**WHAT YOU WILL DO**
Reproduce all of the data that follows, character for character.

**DATA EXTRACT**
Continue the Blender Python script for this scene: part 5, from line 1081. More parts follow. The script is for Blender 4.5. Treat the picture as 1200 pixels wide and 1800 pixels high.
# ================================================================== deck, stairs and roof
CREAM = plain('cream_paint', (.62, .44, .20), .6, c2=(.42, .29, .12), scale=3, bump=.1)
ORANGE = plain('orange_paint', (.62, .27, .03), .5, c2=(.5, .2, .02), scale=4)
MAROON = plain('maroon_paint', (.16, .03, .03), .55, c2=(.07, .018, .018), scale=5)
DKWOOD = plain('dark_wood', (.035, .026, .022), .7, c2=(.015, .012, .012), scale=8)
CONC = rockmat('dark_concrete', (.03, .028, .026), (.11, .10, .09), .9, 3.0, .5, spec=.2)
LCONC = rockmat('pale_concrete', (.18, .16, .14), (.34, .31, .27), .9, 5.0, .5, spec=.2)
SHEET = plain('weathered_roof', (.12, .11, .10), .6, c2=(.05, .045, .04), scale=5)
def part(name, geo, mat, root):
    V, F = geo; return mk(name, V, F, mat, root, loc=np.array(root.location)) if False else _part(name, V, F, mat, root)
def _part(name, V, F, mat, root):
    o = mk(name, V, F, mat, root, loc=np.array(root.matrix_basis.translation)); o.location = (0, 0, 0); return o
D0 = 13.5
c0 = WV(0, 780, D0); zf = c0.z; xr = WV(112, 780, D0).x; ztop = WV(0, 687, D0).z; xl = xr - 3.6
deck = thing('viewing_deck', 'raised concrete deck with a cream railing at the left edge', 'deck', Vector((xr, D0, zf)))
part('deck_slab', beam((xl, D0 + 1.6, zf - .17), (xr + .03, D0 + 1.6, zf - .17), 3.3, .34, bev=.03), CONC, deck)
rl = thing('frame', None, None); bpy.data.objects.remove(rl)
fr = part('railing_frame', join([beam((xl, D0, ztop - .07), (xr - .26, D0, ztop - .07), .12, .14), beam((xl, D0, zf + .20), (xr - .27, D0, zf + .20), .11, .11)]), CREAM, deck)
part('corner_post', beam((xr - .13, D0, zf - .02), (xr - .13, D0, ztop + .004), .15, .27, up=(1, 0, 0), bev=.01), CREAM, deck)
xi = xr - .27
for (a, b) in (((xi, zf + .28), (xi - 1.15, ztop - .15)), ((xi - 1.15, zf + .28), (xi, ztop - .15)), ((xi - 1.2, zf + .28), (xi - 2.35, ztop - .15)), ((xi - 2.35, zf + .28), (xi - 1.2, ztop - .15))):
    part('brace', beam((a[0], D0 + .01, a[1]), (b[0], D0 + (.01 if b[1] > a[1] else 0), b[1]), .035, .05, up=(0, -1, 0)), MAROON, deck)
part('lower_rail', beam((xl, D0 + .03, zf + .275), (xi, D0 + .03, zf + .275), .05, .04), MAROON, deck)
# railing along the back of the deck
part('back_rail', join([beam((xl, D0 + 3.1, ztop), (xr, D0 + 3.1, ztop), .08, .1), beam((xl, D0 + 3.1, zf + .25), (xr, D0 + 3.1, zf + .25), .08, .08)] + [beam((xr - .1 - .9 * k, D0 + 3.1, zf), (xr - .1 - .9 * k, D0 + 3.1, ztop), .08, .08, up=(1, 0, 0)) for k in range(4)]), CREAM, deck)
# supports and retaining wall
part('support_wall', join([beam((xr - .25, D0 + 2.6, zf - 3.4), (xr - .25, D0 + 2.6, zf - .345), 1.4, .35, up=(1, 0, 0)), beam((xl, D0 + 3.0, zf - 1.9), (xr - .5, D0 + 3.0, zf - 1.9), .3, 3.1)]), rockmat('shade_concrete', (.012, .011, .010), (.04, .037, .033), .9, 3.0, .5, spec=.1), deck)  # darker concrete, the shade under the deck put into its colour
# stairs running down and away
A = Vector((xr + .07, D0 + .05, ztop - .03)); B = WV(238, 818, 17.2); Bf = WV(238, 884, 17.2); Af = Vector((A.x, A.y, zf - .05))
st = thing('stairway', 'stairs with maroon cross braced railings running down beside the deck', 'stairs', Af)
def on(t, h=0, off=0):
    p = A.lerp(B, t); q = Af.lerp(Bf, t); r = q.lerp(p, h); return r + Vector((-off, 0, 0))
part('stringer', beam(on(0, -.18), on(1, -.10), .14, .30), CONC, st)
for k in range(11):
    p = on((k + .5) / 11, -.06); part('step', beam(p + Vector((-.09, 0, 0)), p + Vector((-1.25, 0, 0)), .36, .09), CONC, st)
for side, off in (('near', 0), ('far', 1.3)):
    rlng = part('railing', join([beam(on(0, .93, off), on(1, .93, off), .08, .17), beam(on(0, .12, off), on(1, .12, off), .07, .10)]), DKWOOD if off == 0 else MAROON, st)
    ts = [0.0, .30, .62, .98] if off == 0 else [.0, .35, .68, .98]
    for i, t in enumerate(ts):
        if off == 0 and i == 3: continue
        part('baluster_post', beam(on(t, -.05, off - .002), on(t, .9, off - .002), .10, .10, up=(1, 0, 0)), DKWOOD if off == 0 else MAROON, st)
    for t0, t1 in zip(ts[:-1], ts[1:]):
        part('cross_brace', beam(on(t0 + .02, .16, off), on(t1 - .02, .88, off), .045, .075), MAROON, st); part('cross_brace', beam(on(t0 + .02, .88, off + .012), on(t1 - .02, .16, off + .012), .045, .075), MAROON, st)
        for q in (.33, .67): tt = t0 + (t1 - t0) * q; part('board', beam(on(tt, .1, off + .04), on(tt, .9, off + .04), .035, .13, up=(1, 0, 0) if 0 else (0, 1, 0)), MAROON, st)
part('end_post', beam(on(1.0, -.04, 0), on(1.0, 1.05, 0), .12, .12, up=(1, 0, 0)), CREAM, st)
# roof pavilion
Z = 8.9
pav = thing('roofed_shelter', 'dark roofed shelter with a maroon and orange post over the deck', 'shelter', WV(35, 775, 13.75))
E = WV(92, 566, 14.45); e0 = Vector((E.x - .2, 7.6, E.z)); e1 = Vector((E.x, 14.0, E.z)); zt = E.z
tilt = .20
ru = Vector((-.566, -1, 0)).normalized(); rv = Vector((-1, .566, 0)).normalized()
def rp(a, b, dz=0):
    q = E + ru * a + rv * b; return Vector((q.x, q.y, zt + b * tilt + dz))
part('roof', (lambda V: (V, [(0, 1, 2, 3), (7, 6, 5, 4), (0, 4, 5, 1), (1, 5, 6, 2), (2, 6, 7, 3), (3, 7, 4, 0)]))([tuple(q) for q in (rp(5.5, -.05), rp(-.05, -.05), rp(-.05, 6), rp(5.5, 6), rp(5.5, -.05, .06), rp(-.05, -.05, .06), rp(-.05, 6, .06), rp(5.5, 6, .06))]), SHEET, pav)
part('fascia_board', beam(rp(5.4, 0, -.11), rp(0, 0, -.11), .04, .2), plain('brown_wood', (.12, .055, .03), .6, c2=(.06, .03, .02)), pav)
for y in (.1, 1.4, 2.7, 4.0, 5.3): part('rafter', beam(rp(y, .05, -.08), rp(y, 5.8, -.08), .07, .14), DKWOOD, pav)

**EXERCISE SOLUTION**
Continue the Blender Python script for this scene: part 5, from line 1081. More parts follow. The script is for Blender 4.5. Treat the picture as 1200 pixels wide and 1800 pixels high.
# ================================================================== deck, stairs and roof
CREAM = plain('cream_paint', (.62, .44, .20), .6, c2=(.42, .29, .12), scale=3, bump=.1)
ORANGE = plain('orange_paint', (.62, .27, .03), .5, c2=(.5, .2, .02), scale=4)
MAROON = plain('maroon_paint', (.16, .03, .03), .55, c2=(.07, .018, .018), scale=5)
DKWOOD = plain('dark_wood', (.035, .026, .022), .7, c2=(.015, .012, .012), scale=8)
CONC = rockmat('dark_concrete', (.03, .028, .026), (.11, .10, .09), .9, 3.0, .5, spec=.2)
LCONC = rockmat('pale_concrete', (.18, .16, .14), (.34, .31, .27), .9, 5.0, .5, spec=.2)
SHEET = plain('weathered_roof', (.12, .11, .10), .6, c2=(.05, .045, .04), scale=5)
def part(name, geo, mat, root):
    V, F = geo; return mk(name, V, F, mat, root, loc=np.array(root.location)) if False else _part(name, V, F, mat, root)
def _part(name, V, F, mat, root):
    o = mk(name, V, F, mat, root, loc=np.array(root.matrix_basis.translation)); o.location = (0, 0, 0); return o
D0 = 13.5
c0 = WV(0, 780, D0); zf = c0.z; xr = WV(112, 780, D0).x; ztop = WV(0, 687, D0).z; xl = xr - 3.6
deck = thing('viewing_deck', 'raised concrete deck with a cream railing at the left edge', 'deck', Vector((xr, D0, zf)))
part('deck_slab', beam((xl, D0 + 1.6, zf - .17), (xr + .03, D0 + 1.6, zf - .17), 3.3, .34, bev=.03), CONC, deck)
rl = thing('frame', None, None); bpy.data.objects.remove(rl)
fr = part('railing_frame', join([beam((xl, D0, ztop - .07), (xr - .26, D0, ztop - .07), .12, .14), beam((xl, D0, zf + .20), (xr - .27, D0, zf + .20), .11, .11)]), CREAM, deck)
part('corner_post', beam((xr - .13, D0, zf - .02), (xr - .13, D0, ztop + .004), .15, .27, up=(1, 0, 0), bev=.01), CREAM, deck)
xi = xr - .27
for (a, b) in (((xi, zf + .28), (xi - 1.15, ztop - .15)), ((xi - 1.15, zf + .28), (xi, ztop - .15)), ((xi - 1.2, zf + .28), (xi - 2.35, ztop - .15)), ((xi - 2.35, zf + .28), (xi - 1.2, ztop - .15))):
    part('brace', beam((a[0], D0 + .01, a[1]), (b[0], D0 + (.01 if b[1] > a[1] else 0), b[1]), .035, .05, up=(0, -1, 0)), MAROON, deck)
part('lower_rail', beam((xl, D0 + .03, zf + .275), (xi, D0 + .03, zf + .275), .05, .04), MAROON, deck)
# railing along the back of the deck
part('back_rail', join([beam((xl, D0 + 3.1, ztop), (xr, D0 + 3.1, ztop), .08, .1), beam((xl, D0 + 3.1, zf + .25), (xr, D0 + 3.1, zf + .25), .08, .08)] + [beam((xr - .1 - .9 * k, D0 + 3.1, zf), (xr - .1 - .9 * k, D0 + 3.1, ztop), .08, .08, up=(1, 0, 0)) for k in range(4)]), CREAM, deck)
# supports and retaining wall
part('support_wall', join([beam((xr - .25, D0 + 2.6, zf - 3.4), (xr - .25, D0 + 2.6, zf - .345), 1.4, .35, up=(1, 0, 0)), beam((xl, D0 + 3.0, zf - 1.9), (xr - .5, D0 + 3.0, zf - 1.9), .3, 3.1)]), rockmat('shade_concrete', (.012, .011, .010), (.04, .037, .033), .9, 3.0, .5, spec=.1), deck)  # darker concrete, the shade under the deck put into its colour
# stairs running down and away
A = Vector((xr + .07, D0 + .05, ztop - .03)); B = WV(238, 818, 17.2); Bf = WV(238, 884, 17.2); Af = Vector((A.x, A.y, zf - .05))
st = thing('stairway', 'stairs with maroon cross braced railings running down beside the deck', 'stairs', Af)
def on(t, h=0, off=0):
    p = A.lerp(B, t); q = Af.lerp(Bf, t); r = q.lerp(p, h); return r + Vector((-off, 0, 0))
part('stringer', beam(on(0, -.18), on(1, -.10), .14, .30), CONC, st)
for k in range(11):
    p = on((k + .5) / 11, -.06); part('step', beam(p + Vector((-.09, 0, 0)), p + Vector((-1.25, 0, 0)), .36, .09), CONC, st)
for side, off in (('near', 0), ('far', 1.3)):
    rlng = part('railing', join([beam(on(0, .93, off), on(1, .93, off), .08, .17), beam(on(0, .12, off), on(1, .12, off), .07, .10)]), DKWOOD if off == 0 else MAROON, st)
    ts = [0.0, .30, .62, .98] if off == 0 else [.0, .35, .68, .98]
    for i, t in enumerate(ts):
        if off == 0 and i == 3: continue
        part('baluster_post', beam(on(t, -.05, off - .002), on(t, .9, off - .002), .10, .10, up=(1, 0, 0)), DKWOOD if off == 0 else MAROON, st)
    for t0, t1 in zip(ts[:-1], ts[1:]):
        part('cross_brace', beam(on(t0 + .02, .16, off), on(t1 - .02, .88, off), .045, .075), MAROON, st); part('cross_brace', beam(on(t0 + .02, .88, off + .012), on(t1 - .02, .16, off + .012), .045, .075), MAROON, st)
        for q in (.33, .67): tt = t0 + (t1 - t0) * q; part('board', beam(on(tt, .1, off + .04), on(tt, .9, off + .04), .035, .13, up=(1, 0, 0) if 0 else (0, 1, 0)), MAROON, st)
part('end_post', beam(on(1.0, -.04, 0), on(1.0, 1.05, 0), .12, .12, up=(1, 0, 0)), CREAM, st)
# roof pavilion
Z = 8.9
pav = thing('roofed_shelter', 'dark roofed shelter with a maroon and orange post over the deck', 'shelter', WV(35, 775, 13.75))
E = WV(92, 566, 14.45); e0 = Vector((E.x - .2, 7.6, E.z)); e1 = Vector((E.x, 14.0, E.z)); zt = E.z
tilt = .20
ru = Vector((-.566, -1, 0)).normalized(); rv = Vector((-1, .566, 0)).normalized()
def rp(a, b, dz=0):
    q = E + ru * a + rv * b; return Vector((q.x, q.y, zt + b * tilt + dz))
part('roof', (lambda V: (V, [(0, 1, 2, 3), (7, 6, 5, 4), (0, 4, 5, 1), (1, 5, 6, 2), (2, 6, 7, 3), (3, 7, 4, 0)]))([tuple(q) for q in (rp(5.5, -.05), rp(-.05, -.05), rp(-.05, 6), rp(5.5, 6), rp(5.5, -.05, .06), rp(-.05, -.05, .06), rp(-.05, 6, .06), rp(5.5, 6, .06))]), SHEET, pav)
part('fascia_board', beam(rp(5.4, 0, -.11), rp(0, 0, -.11), .04, .2), plain('brown_wood', (.12, .055, .03), .6, c2=(.06, .03, .02)), pav)
for y in (.1, 1.4, 2.7, 4.0, 5.3): part('rafter', beam(rp(y, .05, -.08), rp(y, 5.8, -.08), .07, .14), DKWOOD, pav)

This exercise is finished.